We waited four hours and he didn't call. This makes everyone that much more suspicious of Eunice. The cops just laughed at the idea of it being the sanitation worker. I have so much more I'd like to write to you and tell you about all of this but I am just too tired, my eyes keep rolling up in my head and I can't keep typing, no way.

Remind me to tell you about the cops my friends saw having sex in their black and white police cruiser and how my stupidly blabbing about this to the detectives during our long, scary, and boring wait for the bad guy to call, caused them to have to report this and go over to interview my very frightened friends. "Don't tell Jacqui Joon anything, she can not keep quiet." In their country, (Iran), you don't want to do anything to attract undue attention from the authorities, so naturally for them it seems doubly scary here. Great; I just love that I did this to my dear new friends.
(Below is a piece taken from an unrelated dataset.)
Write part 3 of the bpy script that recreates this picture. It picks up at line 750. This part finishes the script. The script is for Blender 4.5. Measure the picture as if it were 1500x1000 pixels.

Pinky, my naked rat, is very sick but still hanging in there. We're going to give him one more day on oxygen and antibiotics to see if there is any chance he might bounce back for us just this one more time. But Tea Tea, my beloved little midget cat, the kitty we nursed from birth had to be euthanized late this afternoon. I am so traumatized by all of this and there is so much more to say but I have to get up and help Scott tomorrow and I have to go to sleep.

I've learned so much through all of this but I am fried beyond belief.

Love you,
Jacqui

PS: What's a "cooler"? The cops used that word at one point when they were radioing back and forth with the back up guys.

PPS: I took so many calls from people on my cell phone today that I keep imagining that I am hearing it ringing. I am actually sick of the song Let It Be now.